Is There Such a Thing as Green Capitalism?

If capitalism is the leading contributor to carbon emissions and both corporations and the global economy at large remain dependent on fossil fuels – it follows that corporations have a responsibility to invest in efforts to mitigate climate change. Breaking fossil fuel dependence in favor of renewable energy is not just an ethical imperative but a necessary step to save the planet.
In this light, advocates of ‘Green Capitalism’ argue that the maximization of profit and environmental sustainability can harmoniously co-exist.
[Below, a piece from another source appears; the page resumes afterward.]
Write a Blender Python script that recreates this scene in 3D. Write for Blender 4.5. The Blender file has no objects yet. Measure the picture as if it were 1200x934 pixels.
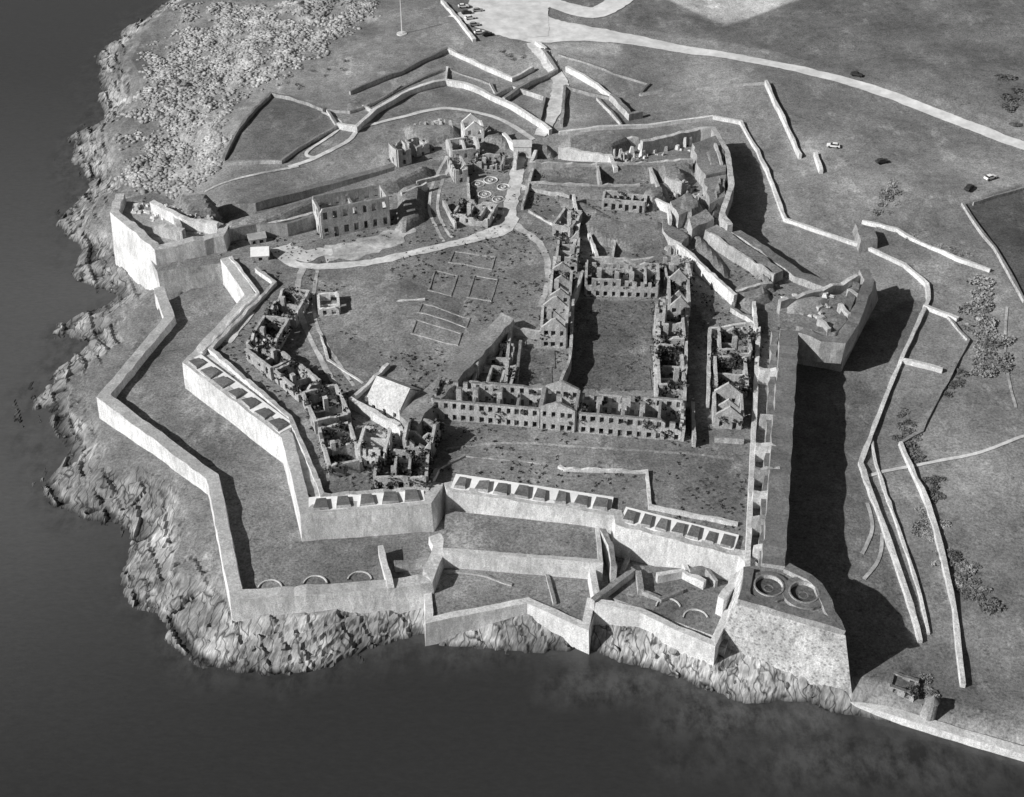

In response to dire warnings and political pressure, capitalist markets have been positioned as the best solution to impending environmental crises (Carney, 2021; Bloomberg & Pope, 2017; Sachs, 2008).
Green capitalism encompasses a variety of market-driven strategies, from carbon emissions trading schemes like ‘carbon pricing’ and ‘carbon bonds’ to investment in technological innovations, such as renewable energy, electric vehicles, and (as yet non-existent) carbon capture technologies (Fox, 2022).

Governments worldwide are increasingly committed to net-zero greenhouse gas emissions by 2050. However, following the return of Donald Trump to the White House, the United States – the most powerful state actor in the global economy – has signaled support for fossil fuels and the desire to roll back clean energy initiatives.
In light of the relentless pursuit of growth that defines the global economy a pressing question emerges: is capitalism capable of saving the planet, or is it the force driving its destruction?